**WHAT YOU WILL DO:**
Return the whole listing, line for line, without the pictures in it.

**GIVEN INFORMATION:**
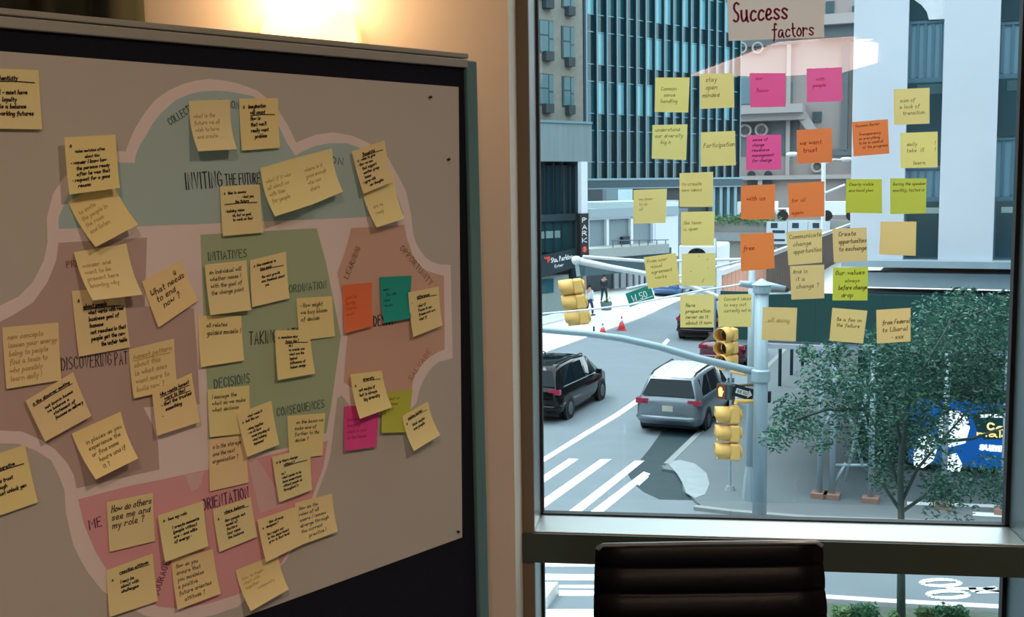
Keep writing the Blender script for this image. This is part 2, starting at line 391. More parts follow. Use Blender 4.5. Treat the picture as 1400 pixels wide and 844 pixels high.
region('pink_region', [(107,683),(175,665),(225,655),(285,642),(345,628),(448,603),(442,640),(430,672),(405,735),(385,770),(350,800),(325,813),(287,825),(250,833),(217,830),(180,812),(160,797),(145,778),(130,753),(115,718)], (228, 172, 178), .0023)
region('pale_pink_wedge', [(340,634),(352,628),(392,690),(355,702)], (226, 196, 196), .0026)
region('pale_pink_wedge', [(252,650),(280,644),(272,668),(262,672)], (226, 190, 192), .0026)
def ptext(text, x0, y0, x1, y1, h, col, weight=.13, smooth=False, gap=2.3):
    a = bh(x0, y0, .003); b = bh(x1, y1, .003); ex = nrm(b - a); ey = np.cross(Bn, ex)
    mid = ((x0 + x1) / 2, (y0 + y1) / 2)
    hh = np.linalg.norm(bh(mid[0], mid[1] + h / 2) - bh(mid[0], mid[1] - h / 2))
    sign_text('lettering', text, (a + b) / 2, ex, ey, Bn, hh, M('poster_ink%d' % col[0], col, .8, var=.03), po, weight, np.linalg.norm(b - a), smooth, 0.0, gap)
dk = (48, 52, 54); gn = (70, 104, 84); br = (128, 96, 78); pu = (112, 66, 92)
ptext('INVITING', 254, 248, 303, 245, 22, dk, .085); ptext('THE', 308, 246, 323, 245, 15, dk, .10); ptext('FUTURE', 327, 245, 355, 244, 15, dk, .10)
ptext('COLLECTIVE', 231, 167, 268, 143, 10, gn, .14); ptext('VISION', 300, 141, 327, 144, 10, gn, .14); ptext('ION', 449, 218, 469, 221, 9, gn, .15)
ptext('INITIATIVES', 285, 351, 337, 346, 11, gn, .13); ptext('COORDINATION', 383, 397, 446, 389, 10, gn, .13)
ptext('TAKING ACTION', 341, 463, 420, 456, 17, dk, .09); ptext('DECISIONS', 293, 525, 341, 517, 13, (80, 112, 106), .13)
ptext('CONSEQUENCES', 379, 564, 443, 552, 11, gn, .13)
ptext('DISCOVERING', 84, 498, 152, 491, 17, dk, .075); ptext('PATTERNS', 157, 491, 205, 486, 17, dk, .075)
ptext('PRESENCE', 91, 362, 140, 355, 9, br, .15); ptext('ME', 122, 718, 138, 713, 13, pu, .14)
ptext('ORIENTATION', 277, 691, 339, 673, 15, pu, .13); ptext('COURAGE', 212, 815, 228, 768, 9, pu, .15)
ptext('LEARNING', 473, 380, 490, 338, 8, br, .15); ptext('OPPORTUNITY', 549, 338, 590, 388, 8, br, .15)
ptext('DESIGN', 511, 439, 540, 436, 14, dk, .13); ptext('SALVAGE', 560, 519, 587, 479, 7, (170, 110, 84), .15)
for i, (x, y) in enumerate(((587, 133), (612, 218), (625, 727))):
    q = bh(x, y, .003); mb = MB()
    mb.tube([q, q + Bn * .002, q + Bn * .004, q + Bn * .006], [.0018, .0018, .0027, .0022], 10)
    OB('push_pin', mb, rubber, None, 'small dark push pin in the %s of the poster' % ('upper right corner', 'right edge below the corner', 'lower right corner')[i], 'pin', 'pins holding the poster')

# ------------------------------------------------ sticky notes
YEL = (244, 232, 170)
def paper(col, trans):
    return M('note_%d_%d_%d_%d' % (*col, int(trans * 100)), col, .85, var=.03, scale=14, spec=.2, trans=trans)
INK = {'k': ((16, 16, 20), .25), 'p': ((66, 60, 50), .14), 'f': ((196, 172, 112), .17), 'u': ((96, 22, 92), .15), 'o': ((206, 92, 48), .15), 'v': ((214, 192, 112), .14), 'n': ((206, 84, 34), .14), 'q': ((222, 66, 134), .14), 't': ((14, 96, 92), .15), 'm': ((186, 52, 118), .14), 'g': ((128, 132, 40), .14), 'w': ((104, 92, 56), .11), 'b': ((92, 66, 40), .14)}
def note(hit, n, quad, col, curl, e0, style, lines, label, group, trans=0.0, box=(.09, .10, .95, .92), name='sticky_note', cat='sticky note', hcap=.17):
    q = [hit(*quad[0], e0), hit(*quad[1], e0), hit(*quad[2], e0 + curl), hit(*quad[3], e0 + curl)]
    def f(u, v, lift=0.0):
        p = q[0] * (1 - u) * (1 - v) + q[1] * u * (1 - v) + q[2] * u * v + q[3] * (1 - u) * v
        return p + n * (curl * (v ** 2.2 - v) + lift)
    N = 8; mb = MB()
    mb.add([f(i / 3, j / N) for j in range(N + 1) for i in range(4)], [(j * 4 + i, j * 4 + 4 + i, j * 4 + 5 + i, j * 4 + 1 + i) for j in range(N) for i in range(3)])
    o = OB(name, mb, paper(col, trans), None, label, cat, group, smooth=True)
    if lines:
        x0, y0, x1, y1 = box; pitch = (y1 - y0) / len(lines); wmb = {}
        for k, ln in enumerate(lines):
            st = style; xo = x0; sc_ = 1.0
            if not ln: continue
            while ln and ln[0] in '>^_#':
                if ln[0] == '>': xo += .09
                if ln[0] == '^': sc_ *= 1.35
                if ln[0] == '#': sc_ *= .8
                if ln[0] == '_':
                    yy = y0 + pitch * (k + .98); mb_ = wmb.setdefault(st, MB())
                    ink(mb_, [[A3(xo, yy), A3((xo + x1) / 2, yy - .012), A3(x1 - .05, yy)]], .018, lambda p: f(min(max(p[0], 0), 1), min(max(p[1], 0), 1), .0006))
                ln = ln[1:]
            h = min(pitch * .62, hcap) * sc_
            pls, w = glyphs(ln); kk = h / 9.0; kx = kk * .95
            if w * kx > x1 - xo: kx = (x1 - xo) / w
            yb = y0 + pitch * (k + .78)
            jx = rng.uniform(-.006, .006)
            pls = [[A3(xo + jx + p[0] * kx + (p[1]) * kk * .16, yb - p[1] * kk - (p[0] * kx) * .02 + rng.uniform(-.003, .003)) for p in pl] for pl in pls]
            ink(wmb.setdefault(st, MB()), pls, max(h * INK[st][1], .012), lambda p: f(min(max(p[0], .005), .995), min(max(p[1], .005), .995), .0006))
        for st, m_ in wmb.items():
            OB('handwriting', m_, M('ink_' + st, INK[st][0], .8, var=.02), o)
    return o
BG = 'sticky notes on the poster'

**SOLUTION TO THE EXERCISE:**
Keep writing the Blender script for this image. This is part 2, starting at line 391. More parts follow. Use Blender 4.5. Treat the picture as 1400 pixels wide and 844 pixels high.
region('pink_region', [(107,683),(175,665),(225,655),(285,642),(345,628),(448,603),(442,640),(430,672),(405,735),(385,770),(350,800),(325,813),(287,825),(250,833),(217,830),(180,812),(160,797),(145,778),(130,753),(115,718)], (228, 172, 178), .0023)
region('pale_pink_wedge', [(340,634),(352,628),(392,690),(355,702)], (226, 196, 196), .0026)
region('pale_pink_wedge', [(252,650),(280,644),(272,668),(262,672)], (226, 190, 192), .0026)
def ptext(text, x0, y0, x1, y1, h, col, weight=.13, smooth=False, gap=2.3):
    a = bh(x0, y0, .003); b = bh(x1, y1, .003); ex = nrm(b - a); ey = np.cross(Bn, ex)
    mid = ((x0 + x1) / 2, (y0 + y1) / 2)
    hh = np.linalg.norm(bh(mid[0], mid[1] + h / 2) - bh(mid[0], mid[1] - h / 2))
    sign_text('lettering', text, (a + b) / 2, ex, ey, Bn, hh, M('poster_ink%d' % col[0], col, .8, var=.03), po, weight, np.linalg.norm(b - a), smooth, 0.0, gap)
dk = (48, 52, 54); gn = (70, 104, 84); br = (128, 96, 78); pu = (112, 66, 92)
ptext('INVITING', 254, 248, 303, 245, 22, dk, .085); ptext('THE', 308, 246, 323, 245, 15, dk, .10); ptext('FUTURE', 327, 245, 355, 244, 15, dk, .10)
ptext('COLLECTIVE', 231, 167, 268, 143, 10, gn, .14); ptext('VISION', 300, 141, 327, 144, 10, gn, .14); ptext('ION', 449, 218, 469, 221, 9, gn, .15)
ptext('INITIATIVES', 285, 351, 337, 346, 11, gn, .13); ptext('COORDINATION', 383, 397, 446, 389, 10, gn, .13)
ptext('TAKING ACTION', 341, 463, 420, 456, 17, dk, .09); ptext('DECISIONS', 293, 525, 341, 517, 13, (80, 112, 106), .13)
ptext('CONSEQUENCES', 379, 564, 443, 552, 11, gn, .13)
ptext('DISCOVERING', 84, 498, 152, 491, 17, dk, .075); ptext('PATTERNS', 157, 491, 205, 486, 17, dk, .075)
ptext('PRESENCE', 91, 362, 140, 355, 9, br, .15); ptext('ME', 122, 718, 138, 713, 13, pu, .14)
ptext('ORIENTATION', 277, 691, 339, 673, 15, pu, .13); ptext('COURAGE', 212, 815, 228, 768, 9, pu, .15)
ptext('LEARNING', 473, 380, 490, 338, 8, br, .15); ptext('OPPORTUNITY', 549, 338, 590, 388, 8, br, .15)
ptext('DESIGN', 511, 439, 540, 436, 14, dk, .13); ptext('SALVAGE', 560, 519, 587, 479, 7, (170, 110, 84), .15)
for i, (x, y) in enumerate(((587, 133), (612, 218), (625, 727))):
    q = bh(x, y, .003); mb = MB()
    mb.tube([q, q + Bn * .002, q + Bn * .004, q + Bn * .006], [.0018, .0018, .0027, .0022], 10)
    OB('push_pin', mb, rubber, None, 'small dark push pin in the %s of the poster' % ('upper right corner', 'right edge below the corner', 'lower right corner')[i], 'pin', 'pins holding the poster')

# ------------------------------------------------ sticky notes
YEL = (244, 232, 170)
def paper(col, trans):
    return M('note_%d_%d_%d_%d' % (*col, int(trans * 100)), col, .85, var=.03, scale=14, spec=.2, trans=trans)
INK = {'k': ((16, 16, 20), .25), 'p': ((66, 60, 50), .14), 'f': ((196, 172, 112), .17), 'u': ((96, 22, 92), .15), 'o': ((206, 92, 48), .15), 'v': ((214, 192, 112), .14), 'n': ((206, 84, 34), .14), 'q': ((222, 66, 134), .14), 't': ((14, 96, 92), .15), 'm': ((186, 52, 118), .14), 'g': ((128, 132, 40), .14), 'w': ((104, 92, 56), .11), 'b': ((92, 66, 40), .14)}
def note(hit, n, quad, col, curl, e0, style, lines, label, group, trans=0.0, box=(.09, .10, .95, .92), name='sticky_note', cat='sticky note', hcap=.17):
    q = [hit(*quad[0], e0), hit(*quad[1], e0), hit(*quad[2], e0 + curl), hit(*quad[3], e0 + curl)]
    def f(u, v, lift=0.0):
        p = q[0] * (1 - u) * (1 - v) + q[1] * u * (1 - v) + q[2] * u * v + q[3] * (1 - u) * v
        return p + n * (curl * (v ** 2.2 - v) + lift)
    N = 8; mb = MB()
    mb.add([f(i / 3, j / N) for j in range(N + 1) for i in range(4)], [(j * 4 + i, j * 4 + 4 + i, j * 4 + 5 + i, j * 4 + 1 + i) for j in range(N) for i in range(3)])
    o = OB(name, mb, paper(col, trans), None, label, cat, group, smooth=True)
    if lines:
        x0, y0, x1, y1 = box; pitch = (y1 - y0) / len(lines); wmb = {}
        for k, ln in enumerate(lines):
            st = style; xo = x0; sc_ = 1.0
            if not ln: continue
            while ln and ln[0] in '>^_#':
                if ln[0] == '>': xo += .09
                if ln[0] == '^': sc_ *= 1.35
                if ln[0] == '#': sc_ *= .8
                if ln[0] == '_':
                    yy = y0 + pitch * (k + .98); mb_ = wmb.setdefault(st, MB())
                    ink(mb_, [[A3(xo, yy), A3((xo + x1) / 2, yy - .012), A3(x1 - .05, yy)]], .018, lambda p: f(min(max(p[0], 0), 1), min(max(p[1], 0), 1), .0006))
                ln = ln[1:]
            h = min(pitch * .62, hcap) * sc_
            pls, w = glyphs(ln); kk = h / 9.0; kx = kk * .95
            if w * kx > x1 - xo: kx = (x1 - xo) / w
            yb = y0 + pitch * (k + .78)
            jx = rng.uniform(-.006, .006)
            pls = [[A3(xo + jx + p[0] * kx + (p[1]) * kk * .16, yb - p[1] * kk - (p[0] * kx) * .02 + rng.uniform(-.003, .003)) for p in pl] for pl in pls]
            ink(wmb.setdefault(st, MB()), pls, max(h * INK[st][1], .012), lambda p: f(min(max(p[0], .005), .995), min(max(p[1], .005), .995), .0006))
        for st, m_ in wmb.items():
            OB('handwriting', m_, M('ink_' + st, INK[st][0], .8, var=.02), o)
    return o
BG = 'sticky notes on the poster'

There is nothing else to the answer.